Sun-baked and debt-choked, Greece has presented a plan to become Europe’s solar energy powerhouse, attracting up to 20 billion euros of investment in the decades to come, in a bid to lift its economy out of the doldrums.

The cash-strapped country regards clean energy as one of the few advantages of it’s uncompetitive economy, which is going through its longest and deepest recession in decades as a result of a debt crisis.

The ambitious plan, called Project Helios, involves multiplying Greek solar power production from 206 megawatts (MW) in 2010 to 2.2 gigawatts (GW) by 2010 and up to 10 GW by 2050, according to an Energy Ministry presentation.

“Greece enjoys 300 days of sunshine a year, almost 50 percent more sun radiation than Germany, the global leader in solar photovoltaics,” said the presentation held by Energy Minister Yiorgos Papakonstantinou at an energy conference in Hamburg, Germany.
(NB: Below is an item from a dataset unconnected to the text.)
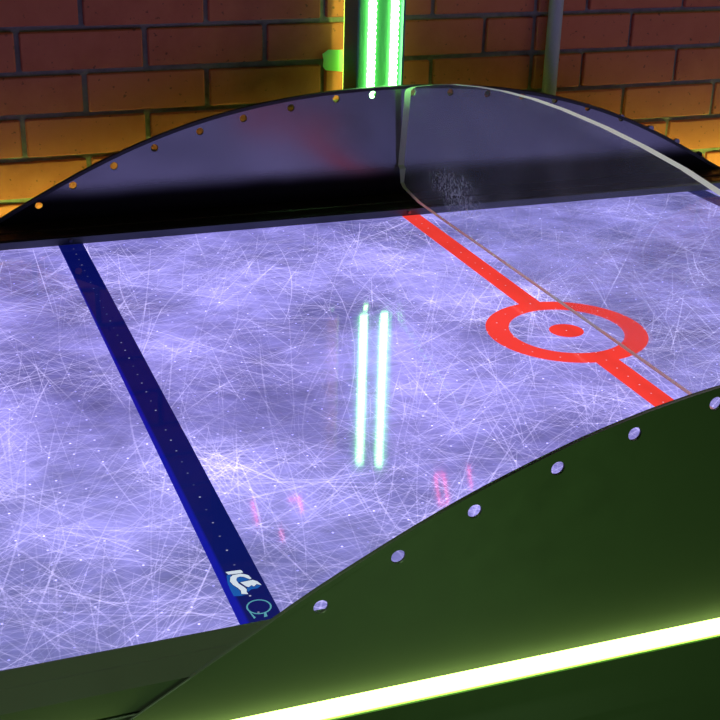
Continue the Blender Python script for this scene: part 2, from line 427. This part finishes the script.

Cash-strapped Greece needs foreign investors to finance the plan, which includes leasing state land, free of any administrative or legal burdens, to investors willing to install solar panels. Red tape is the biggest obstacle to renewable energy in Greece. Its solar energy output is about 80 times smaller than Germany’s and ten times smaller than the Czech Republic’s, according to data included in the presentation.

If successful, the project could help other EU countries meet their 2020 renewable energy targets, Papakonstantinou said. Germany, in particular, is looking for ways to plug an energy gap created by its decision to drop out of nuclear energy earlier than planned. Project Helios was discussed last month in Athens between the Greek government and a high-ranking delegation of German officials headed by State Secretary of Economy Ministry Stefan Kapferer and the CEO of Germany’s industrialists’ union BDI, Markus Kerber.

Transmitting up to 2.5 GWs of solar power from Greece to central Europe was already feasible today, the presentation said. Renewables, mostly wind, currently cover about 8 percent of total power demand in Greece. But they account for less than 1 per cent of the output of dominant, state-controlled electricity utility PPC, one of Europe’s biggest polluters.